2011 soll das Haus von der Polizei geräumt werden, Aktivisten errichten Straßensperren und verbarrikadieren sich, ein gewaltsamer Konflikt steht kurz bevor. Erst in letzter Sekunde gibt es eine Einigung, Sparkasse und Autonomes Zentrum (AZ) setzen einen Vertrag zur Nutzung bis 2013 auf.
2013 geht es von vorne los, mutmaßliche Sympathisanten des AZ kleben die Haustür von SPD-Oberbürgermeister Jürgen Roters zu, veröffentlichen Adressen von SPD-Politikern und drohen ihnen. Das AZ distanziert sich davon. Später zieht das AZ in ein leerstehendes Gebäude am Eifelwall 7, dort steht heute das neue Historische Archiv.
2014/2015: Das AZ zieht um in das leerstehende Haus an der Luxemburger Straße 93 in direkter Nachbarschaft zum Justizzentrum. Dort soll es bis 2018 bleiben, die Stadt brauche dann das Grundstück, um dort die „Parkstadt Süd“ samt Grüngürtel zu bauen, hieß es.
2018 wird der Vertrag zur Nutzung verlängert, das Prozedere wiederholt sich danach bis heute.
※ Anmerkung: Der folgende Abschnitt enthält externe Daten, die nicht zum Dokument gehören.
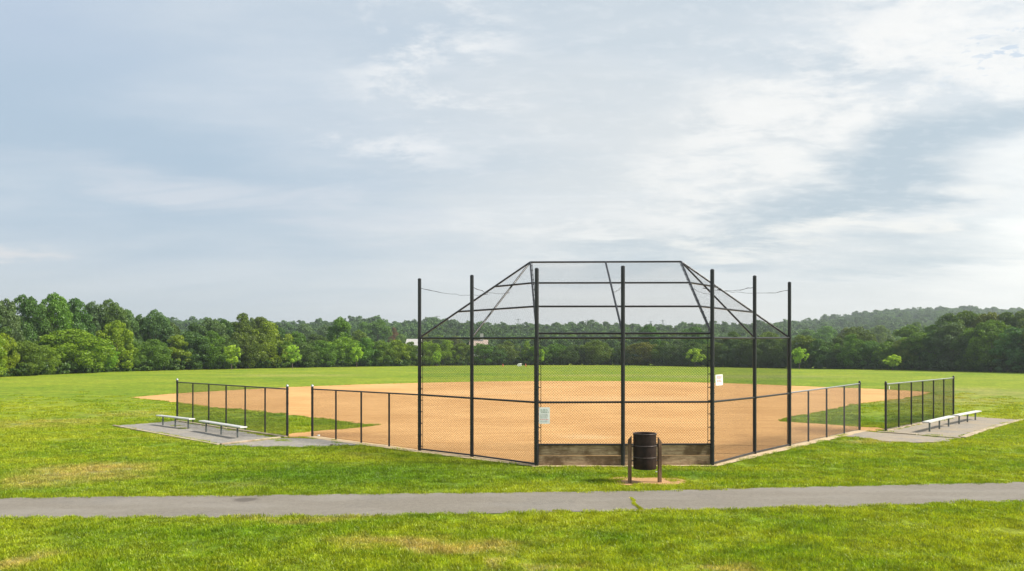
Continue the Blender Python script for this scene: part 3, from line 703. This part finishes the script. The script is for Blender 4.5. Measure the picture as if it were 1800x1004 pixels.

2019 stürmen Aktivisten das Stadthaus der Verwaltung in Deutz, wollen unter anderem gegen das Aus für das AZ an der Luxemburger Straße demonstrieren. Ihr Motto: „Wollt ihr uns nicht mit einbeziehen, ziehen wir bei euch ein."
2020 lehnt das AZ das Angebot der Stadt über eine unbebaute Fläche an der Herkulesstraße ab.